The stock analysts; the Wall Streeters who tell you when and what to buy and sell
Washington Monthly, Oct, 1987 by John Rothchild
Mr. Glass was so informative that I almost forgot my purpose. It wasn't until dessert and coffee that I remembered to ask him about the stock. If the analysts tell their biggest clients what's what, and Mr. Glass tells the analysts, then I was sitting with the horse's mouth. Trying not to be obvious, I leaned over my coffee cup and whispered, "Maybe you can't say anything due to your position, but do you think I made a good deal at 79 1/4?'
"I don't know,' he said rather loudly. "I sold all my shares a couple of months ago at 60.' That pretty much closed out our conversation.
Back at Prudential-Bache in New York, I revisited Ms. Hall, informed her of all the above, and spent an afternoon plus an evening hanging around her office and following her around the building. She took me upstairs to a fancy buffet party where new stockbrokers were initiated to the rigors of New York. There was plenty of caviar and little pate sandwiches and as much liquor as we could drink. After that, she let me sit in her cubicle while she made telephone calls.

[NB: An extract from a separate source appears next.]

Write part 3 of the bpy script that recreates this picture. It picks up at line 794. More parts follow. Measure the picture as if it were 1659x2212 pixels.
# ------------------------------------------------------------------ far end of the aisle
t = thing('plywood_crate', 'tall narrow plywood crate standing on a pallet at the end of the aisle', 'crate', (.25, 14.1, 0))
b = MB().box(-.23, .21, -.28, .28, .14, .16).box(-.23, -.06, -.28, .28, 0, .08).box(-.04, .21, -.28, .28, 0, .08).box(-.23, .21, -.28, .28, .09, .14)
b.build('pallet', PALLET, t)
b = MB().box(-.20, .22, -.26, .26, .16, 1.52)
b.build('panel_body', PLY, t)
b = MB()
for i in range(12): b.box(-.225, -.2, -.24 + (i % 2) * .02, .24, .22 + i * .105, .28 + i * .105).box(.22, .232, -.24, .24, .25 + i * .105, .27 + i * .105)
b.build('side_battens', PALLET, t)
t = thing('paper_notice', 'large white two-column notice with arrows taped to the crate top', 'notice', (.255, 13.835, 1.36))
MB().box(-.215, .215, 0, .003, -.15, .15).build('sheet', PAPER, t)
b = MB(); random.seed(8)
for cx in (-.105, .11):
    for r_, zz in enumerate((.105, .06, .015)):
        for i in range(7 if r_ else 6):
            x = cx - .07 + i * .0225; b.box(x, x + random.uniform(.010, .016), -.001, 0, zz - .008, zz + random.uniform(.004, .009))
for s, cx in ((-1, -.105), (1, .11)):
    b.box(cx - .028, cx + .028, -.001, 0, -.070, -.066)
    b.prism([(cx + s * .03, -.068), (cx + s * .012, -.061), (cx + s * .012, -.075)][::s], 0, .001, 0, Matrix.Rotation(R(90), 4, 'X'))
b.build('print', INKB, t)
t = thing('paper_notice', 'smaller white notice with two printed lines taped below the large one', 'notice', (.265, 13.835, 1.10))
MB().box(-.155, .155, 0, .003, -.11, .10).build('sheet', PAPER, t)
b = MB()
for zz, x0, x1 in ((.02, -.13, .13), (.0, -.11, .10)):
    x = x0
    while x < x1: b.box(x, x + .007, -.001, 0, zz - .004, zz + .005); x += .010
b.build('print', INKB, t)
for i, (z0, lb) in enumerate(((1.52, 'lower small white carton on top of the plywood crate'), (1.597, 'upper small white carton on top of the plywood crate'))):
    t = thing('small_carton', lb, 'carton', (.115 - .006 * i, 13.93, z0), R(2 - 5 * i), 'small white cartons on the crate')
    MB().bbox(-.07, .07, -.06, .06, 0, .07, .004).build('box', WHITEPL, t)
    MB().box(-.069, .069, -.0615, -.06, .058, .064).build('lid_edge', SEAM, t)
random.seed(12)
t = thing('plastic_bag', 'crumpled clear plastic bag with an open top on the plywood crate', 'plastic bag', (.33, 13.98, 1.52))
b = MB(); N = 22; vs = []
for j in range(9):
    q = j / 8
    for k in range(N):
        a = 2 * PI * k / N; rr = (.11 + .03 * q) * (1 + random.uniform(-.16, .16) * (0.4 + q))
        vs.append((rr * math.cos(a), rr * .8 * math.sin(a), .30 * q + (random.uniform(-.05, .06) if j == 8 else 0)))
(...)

Like Ms. Longley, Ms. Hall seemed to do nothing but work 15 hours a day. In the morning, she prepared her presentation on the squawk box, plus she helped plan the upcoming "road show' for Munsingwear. "Road shows' are whirlwind trips around the country where analysts meet local brokers and drum up support for their favorite shares.
To say the primary duty of an analyst is to analyze a stock couldn't be farther from the truth. After spending a few hours with them, I realized that an analyst is first and foremost a salesman. Certainly, sales was the major part of Ms. Hall's preoccupation. Her recommending of Gillette was the easy part of the job. Then she had to go out and stir up demand so the price would increase and fulfill the prophecy.
(Apparently, the analyst has not always been a salesman. Once, the analyst was more like an accountant, but this all changed on May 1, 1975, when fixed commission rates on stocks were abolished. For reasons I'll explain in a minute, the profession was revolutionized. From what I hear, the analysts were turned from introverts into extroverts almost overnight.)
For instance, you may have noticed that it's rare for a brokerage firm to use the word "sell' in any of its recommendations. The word "sell' is very troublesome for the analyst, especially in the role of salesman. "I don't think you'll hear too many sells',' Mr. Raj admitted to me. "If we say "sell' at Merrill Lynch, people accuse us of pulling the plug on the stock.'
I read somewhere that the ratio of buy recommendations to sell recommendations is 50 to 1 in favor of the former, and after my research I wasn't surprised. If an analyst cries "sell,' he's likely to lose favor with the company and be bumped from a favorable position in the string of phone calls. The various rating systems used by brokerage firms are a form of diplomatic language, similar to the flatteries employed by courtiers to disguise direct criticism. Instead of saying "sell,' a brokerage firm is better off saying "hold.' "Hold' may be a polite way of advising clients to get out of a stock, without offending corporate bankers and other principals. Some firms use "positive/neutral,' in which "neutral' takes the place of "sell,' or a numerical ranking system like the one employed at Prudential-Bache.